Reputation: 143
I know there is a Postgres function BIT_AND(), which is not the same thing - in fact it is the opposite of my end goal. I would like to be able to decode the results of an operation like Postgres BIT_AND() back into the original bits. I have code that does this in Oracle, like so:
select NVL(DECODE(BITAND(foo.bar, POWER (2, 1)), POWER (2, 1), 1), 0) first_bit,
NVL(DECODE(BITAND(foo.bar, POWER (2, 2)), POWER (2, 2), 1), 0) second_bit
from
(select 1234 bar from dual
union select 12345 bar from dual) foo
If the first bit of foo.bar is set, first_bit would return 1, otherwise 0, etc. I can translate everything to Postgres except BITAND(), and the only thing I've found discussing the issue online is a thread on forums.devshed.com from 2010 with zero responses - appreciate any insight.
EDIT: Answered below, thank you! Here are the tweaks I needed to make on my side to make it work, all because I'm actually dealing with up to 43 options that are coded as bits, and I really want to be able to use the power() function to make it very clear which bit I'm going for, so I had to convert data types.

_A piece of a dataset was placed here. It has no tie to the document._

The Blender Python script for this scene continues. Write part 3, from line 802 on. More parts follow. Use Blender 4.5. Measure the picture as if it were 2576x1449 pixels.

select ((foo.bar & power(2,1)::bigint) > 0)::int as first_bit,
((foo.bar & power(2,43)::bigint) > 0)::int as forty_third_bit
from (select 1031 as bar union all
select 8796160131072
) foo
Upvotes: 2
Views: 6060
Reputation: 1269613
In Postgres, the bitwise and operator is &
.
You would seem to want something like this:
select ((foo.bar & 2) > 0)::int as first_bit,
((foo.bar & 4) > 0)::int as second_bit
from (select 1234 as bar union all
select 12345
) foo;
I'm not sure why you are counting the bits from the second one, but the operator does the same thing as the Oracle function.